My favorite mug has a crack and, well, it is my favorite.

My body has birthed two babies and looks different…and I love my body.

My house is mostly messy, with multiple projects in various stages of progress, and it’s perfect for us!

 

Our lives are far from “perfect” and I’m so grateful for all aspects.  And sometimes I want to make things better too. The phrase I practice is “I love you exactly as you are…and I’ll help you be whatever you want to be.”  Basically, I can accept what I have, who I am and where I am in life. AND if i want something different I can kindly and compassionately work towards that as well. I can look at what I want and see where it originates…from comparison? From lack?

Or from an honest desire for something more/different?

So what can we do?

1) Compassion.

Compassion is the best tool for making steps toward positive change. Through compassion we see what is there and we can see if we want to do something different because we choose to or because we feel we have to. Let’s go with the messy house example. I accept my house is messy. BECAUSE IT IS. Otherwise I’m arguing with reality. This occurs because I live a busy and full life. I don’t want to change my beautiful full and wonderful life, so I accept that messiness may happen.

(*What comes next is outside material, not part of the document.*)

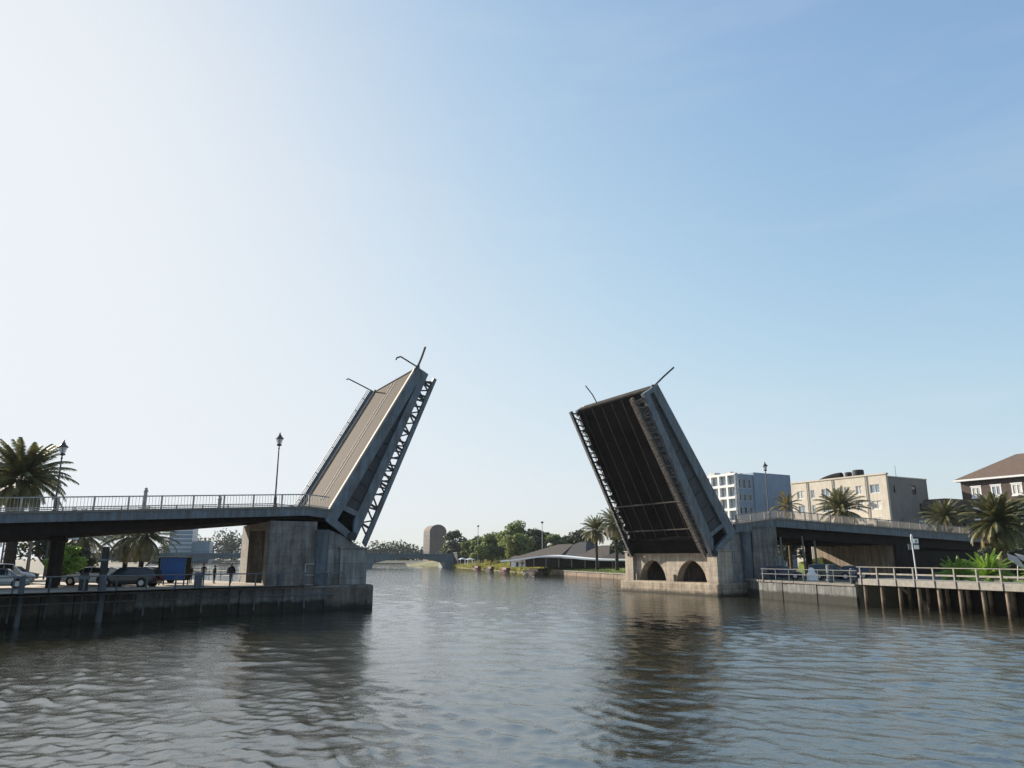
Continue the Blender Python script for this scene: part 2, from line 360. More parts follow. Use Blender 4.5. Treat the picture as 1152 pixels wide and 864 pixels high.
# ---------------- land ----------------
LF = [(-110, -60), (-75, -5), (-58, 15), (-45, 32.5), (-31.9, 48.3), (-22.65, 58.6), (-14.6, 65.6)]
def slab(name, pts, z0, z1, m, kind='structure'):
    bm = bmesh.new(); vs = [bm.verts.new((x, y, z1)) for x, y in pts]; f = bm.faces.new(vs)
    lo = [bm.verts.new((x, y, z0)) for x, y in pts]; n = len(pts)
    for i in range(n): bm.faces.new((vs[i], lo[i], lo[(i + 1) % n], vs[(i + 1) % n]))
    bmesh.ops.triangulate(bm, faces=[f]); bmesh.ops.recalc_face_normals(bm, faces=bm.faces)
    me = bpy.data.meshes.new(name); bm.to_mesh(me); bm.free(); me.materials.append(M[m])
    o = bpy.data.objects.new(name, me); COL.objects.link(o); return tag(o, kind=kind)
bk = [tuple(Bp(-3.2, .4)[:2]), tuple(Bp(-3.2, 12.2)[:2]), tuple(Bp(-9.0, 13.2)[:2])]
slab('ground', LF + bk + [(-44.0, 91), (-49.5, 105), (-56, 117), (-110, 228), (-178, 372), (-250, 520), (-330, 660), (-4400, 660), (-4400, -60)], -3, 2.0, 'soil')
slab('quay_paving', [(-58.5, 17), (-45, 33.5), (-32.2, 49.1), (-23, 59.2), (-15, 66.2)] + bk + [(-44.0, 90.6), (-49.5, 104), (-80, 104), (-80, 17)], 1.9, 2.02, 'paving')
RF = [(28.0, 89.4), (27.7, 83.4), (31.2, 69.0), (34.6, 68.6), (39.3, 54.4), (44, 40), (50, 15), (70, -60)]
slab('ground', RF[::-1] + [tuple(Bp(46, 16.6)[:2]), (24, 118), (38, 140), (38, 152), (31, 184), (20, 226), (10, 270), (-16, 374), (-38.5, 418), (-45.5, 455), (-70.5, 612), (-300, 666), (-4400, 666), (-4400, 4400), (4400, 4400), (4400, -60)], -3, 1.9, 'soil')
def slope(name, edge, inner, z0, z1, m):
    mb = MB(); n = len(edge); vs = [(*p, -1.5) for p in edge] + [(*p, z0[i]) for i, p in enumerate(edge)] + [(*p, z1) for p in inner] + [(*p, -1.5) for p in inner]
    fs = []
    for i in range(n - 1):
        for k in range(3): fs.append((k * n + i, k * n + i + 1, (k + 1) * n + i + 1, (k + 1) * n + i))
    mb.add(vs, fs); o = mb.build(name, m); return tag(o, kind='structure')
slope('lawn', [(24.4, 118), (23.1, 130), (22.2, 148.5), (15.5, 176.6), (5.1, 218)], [(44, 118), (40, 134), (38.5, 152), (31.5, 185), (20.5, 227)], [1.3, 1.3, 1.3, 1.2, .5], 2.6, 'grass')
slope('bank', [(5.1, 218), (-4.6, 264), (-30.7, 370), (-55, 412), (-62, 450)], [(20.5, 227), (10.5, 271), (-15.5, 375), (-38, 418), (-45, 455)], [.5, .3, .3, .4, .4], 3.3, 'bank_olive')
slope('bank', [(-62, 450), (-84, 600), (-300, 655)], [(-45, 455), (-70, 612), (-300, 668)], [.4, .5, .6], 2.5, 'bank_dark')
slab('lawn', [(37, 70), (41, 56), (46, 40), (80, 30), (90, 90), (60, 84)], 1.8, 1.925, 'grass')
slab('road', [(34, 86), (34, 72), (44, 76), (62, 92), (62, 104), (48, 98)], 1.8, 1.93, 'asphalt')

def wall_along(name, pts, z0, z1, th, m, label, cat, capm=None, panel=2.0, pale=None, gap=.06):
    """A retaining wall following a line of points, built of panels with open joints and a cap."""
    base = Vector((pts[0][0], pts[0][1], 0))
    r = thing(name, label, cat, base)
    mb = MB(base); cp = MB(base)
    mb2 = MB(base)
    k = 0
    for i in range(len(pts) - 1):
        a = Vector((*pts[i], 0)); b = Vector((*pts[i + 1], 0)); L = (b - a).length; d = (b - a) / L
        nrm = Vector((d.y, -d.x, 0)); n = max(1, round(L / panel))
        for j in range(n):
            p = a + d * (L * j / n + gap / 2); q = a + d * (L * (j + 1) / n - gap / 2); k += 1
            tgt = mb2 if (pale and pale(p)) else mb
            off = nrm * (.03 * ((k * 7) % 3))
            zc = (z0 + z1) / 2
            tgt.beam((p + off) + Vector((0, 0, zc)), (q + off) + Vector((0, 0, zc)), th, z1 - z0)
        # buttress ribs
        if capm:
            cp.beam(a + Vector((0, 0, z1 + .11)), b + Vector((0, 0, z1 + .11)), th + .35, .2)
    mb.build('wall_panels', m, r)
    if mb2.v: mb2.build('pale_panels', 'quay_pale', r)
    if capm: cp.build('coping', capm, r, bevel=.02)
    return r
wall_along('quay_wall', LF[3:], -1.5, 1.78, .5, 'quay', 'long dark stained concrete quay wall along the left bank', 'quay wall', 'quay_cap', 1.9, pale=lambda p: p.x > -27.5)
wall_along('quay_wall', [(27.4, 88.4), (27.4, 83.2), (31.2, 69.0)], -1.5, 1.72, .5, 'quay', 'short quay wall of pale concrete panels right of the right bridge pier', 'quay wall', 'quay_cap', 1.9, pale=lambda p: True)
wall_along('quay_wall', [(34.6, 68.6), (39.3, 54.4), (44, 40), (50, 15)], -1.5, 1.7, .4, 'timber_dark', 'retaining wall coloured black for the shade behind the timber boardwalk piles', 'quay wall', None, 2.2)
wall_along('bank_wall', [(24, 118), (22.8, 130), (21.9, 148.5), (15.2, 176.6), (10.5, 196)], -1, 1.12, .6, 'bankwall', 'low buff masonry river wall below the lawn left of the right pier', 'river wall', 'quay_cap', 2.6)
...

Often.

2) Small turtle steps.

Taking small easy and slow steps is the best way to make compassionate changes in life. A few weeks ago, I decided I didn’t have to clean the WHOLE HOUSE. TODAY. No! I decided that I could clean up one thing. Choose one small area. Or even choose one thing to put away each day. So much more compassionate to myself, and I  noticed a decrease in the mess.

Compassion coupled with small and loving steps forward, we can accept ourselves exactly as we are while also allowing ourselves to be anything we might desire. Messy house and all :).